When I was a little girl almost every grandmother I knew was called “Grandma something“. I say almost because Mama’s mother chose to be called Mom Browning by everyone, including her grandchildren. I remember asking why that was the case and being told that she didn’t want to be called “Grandma” because it made her feel old. I don’t know if that was really her reason, but I do know that it was considered unusual to not call her “Grandma”, at least in our family.
But then I met someone who widened my view of the world by letting me see a totally different way of life than my own Midwestern one, giving me many new experiences that I would remember for the rest of my life, and changing many of my notions along the way about “how things are done” … including what grandmas are called.
I was 7 or 8 years old when I met the fascinating Page who was marrying my brother. She dazzled this little Midwestern girl in many ways, not the least of which was that she was pretty … slim and tan with dark hair and eyes and a soft, husky voice that always sounded like she was smiling. (Can you hear a smile? I thought I could.) She was 19 or 20 years old when I met her and she lived with her family in a big house in California, with a swimming pool in the back yard! I had never known anyone with their own swimming pool. And I even got to swim in it!
And she took me for my first ride in a convertible on a California freeway. The combination of riding in a convertible for the first time and on a multiple lane highway with lots of cars whizzing by, all done with the (in my eyes) glamorous Page doing the driving in a very chic big straw hat with a scarf-like attachment to tie under the chin and big sunglasses (very 50’s chic, ala Audrey Hepburn), is all indelibly etched into my memory.
Even her name charmed me. To me, Page just sounded so sophisticated and so different than all the Peggy’s and Barbara’s and Susie’s I knew!
The other thing I loved about Page was that she talked to me. Remember when you were a little kid? Aren’t the people you remember the best the ones who looked you in the eye and actually talked to you, rather than at you? I remember Page was one of the people who did that with me. And in one of our conversations, she told me about her beloved “Nana”, her grandmother who had died a few years earlier. I decided right then and there that when I was a grandmother, I was going to tell my grandchildren to call me “Nana”.
Years later after Page and my brother divorced, she continued to deal with circumstances in her own unique way. She and her three girls and her new husband lived in California and my parents lived here in Indiana. After the divorce, that would have been a great excuse for Page to lessen contact with my parents, but she didn’t. She kept in contact with them herself and made sure that her girls did too. And, when she and her new husband and the girls would travel in their motor home around the country, they would always come by to see my parents. Many, many times Mama said how much she appreciated that Page made sure, even with the distance and the divorce, that her girls had as close a relationship as possible with their Indiana Grandma and Grandpa.

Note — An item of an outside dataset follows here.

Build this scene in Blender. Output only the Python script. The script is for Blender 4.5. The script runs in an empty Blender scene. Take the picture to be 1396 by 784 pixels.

When Page’s daughters started having their own families, it didn’t surprise me at all that she came up with a very unique name for her grandchildren to call her, Star. I don’t remember exactly what the story was about why she picked that name, but it was certainly an original and I’m sure she never had to worry about identifying which “Star” she was, as some grandmothers have to do, ala Grandma Smith as opposed to Grandma Jones.
Since then, I have heard many names that grandmother’s have their grandchildren call them other than Grandma, like Mimi, Memaa and Mame. And DD’s Italian mother-in-law used the traditional Italian name, Noni. But there was never any question that when I had grandchildren, I wanted to be called “Nana”.
I was inspired to write this post about names for grandmothers because last Friday, Page’s oldest daughter became a grandmother for the first time, and I was wondering what she would have her new grandson call her.
But, in the end, it really doesn’t make any difference what we are called. Grandma, “Mom”, Nana, Star, Mimi, Memaa, Mame, Noni and all the other names … are all just identifiers for women in a very special “club” who have the honor of being someone special in their grandchildren’s lives.